B.J. said that their first show was as non-musical as they could make it.
"Hence my efforts to destroy rock and roll as much as I try to produce it," he said. "I like the balance -- maybe because I'm a Libra."
Of his current projects, B.J. thinks Doucheifer is the most likely to get some airplay, considering that another freeform improv. group he worked with at BG, Lords of True Slack, is garnering some attention. Nonetheless, he's not harboring any fantasies of fortune and fame.
"We all have lives here. I mean, I don't think anyone in this band has a weird delusion about getting a contract and becoming rock stars," he said. "If we can get some good recordings, great … and if someone picks it up and distributes it, wonderful, but we're in Athens for God sakes … and I like having my soul."
Other Projects
B.J. has yet another band in the works, The Pop-Rocks, ("60's bubble-gum pop/new wave,") and has not abandoned past projects such as the studio noise band "SHRiNeLaBS," which he considers to be his "life's work." The main instruments are mixers and reel-to-reel machines, and as with Doucheifer, much of the sound results from running AM radio signals through a mixer.
"It's the studio version of my chaos experimentation … playing with tape machines, effects, and computers as musical instruments," he said. "Some stuff is about to be released on Dielectric Lull's upcoming, "I Sold My Song for a Taco" compilation."
More information about SHRiNeLaBS can be found by going to the artist list at www.frognet.net/~absent.
The Athens Scene
From his seat at the soundboard, overlooking countless rock shows, subcultures and crowds, B.J. has developed an interesting perspective on the cycles of certain scenes.
"I've seen entire subcultures of independent music come and go, several scenes, several lulls between scenes, especially at Bowling Green.

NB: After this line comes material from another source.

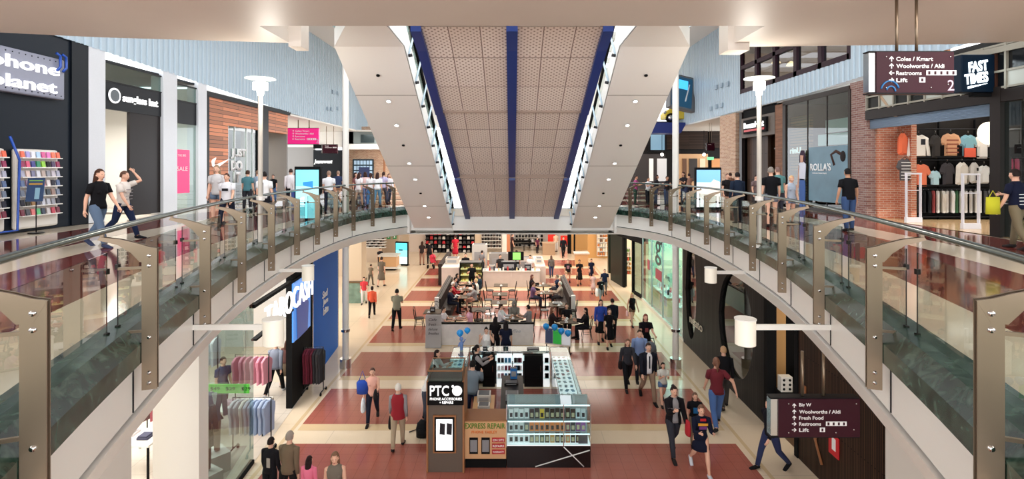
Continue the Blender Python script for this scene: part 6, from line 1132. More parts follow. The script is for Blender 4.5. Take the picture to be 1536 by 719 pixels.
# backpack beside the tower, bench bins etc.
t = thing('backpack', 'black backpack lying on the floor beside the kiosk tower', 'backpack', G(634, 655)); BP = mat('black_nylon', (24, 24, 26), .7); m = MB(); m.rings([(0, 0, 0, .17, .12), (0, 0, .2, .18, .13), (0, 0, .36, .14, .1), (0, 0, .43, .05, .04)], BP, 14); m.build('bag', t)
m = MB(); m.rings([(0, -.13, .05, .11, .03), (0, -.14, .15, .12, .04), (0, -.13, .24, .1, .03)], BP, 10); m.build('front_pocket', t); m = MB(); m.tube([(-.05, .1, .4), (-.12, .2, .3), (-.22, .25, .05), (-.4, .2, .012)], .015, BP, n=6); m.build('strap', t)
# ================================================================ PEOPLE
def smat(c): return mat('skin_%d_%d_%d' % c, c, .55)
def hmat(c): return mat('hair_%d_%d_%d' % c, c, .6, bump=(60, .4))
FAIR = (226, 176, 150); OLIVE = (196, 144, 114); BROWN = (120, 80, 60)
EYEM = mat('eye_dark', (30, 24, 22), .2); LIPM = mat('lips', (170, 80, 76), .5)
TONE = {'sk': FAIR}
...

I've seen enough that it doesn't faze me anymore. There are dead spots. People say this is a dead spot in Athens, but I don't think so."
B.J. said that he recognizes two or three independent scenes in this city alone, and that Scott Winland's Blackout Booking really keeps things hopping.
"Wherever stuff is happening, we're getting it -- it's coming to us. It's amazing; we're spoiled…we're getting stuff that is so completely esoteric, really experimental. There's a lot going on here," he said. "I think the cycles are good cycles -- if this is bad for Athens, I can't wait to see good."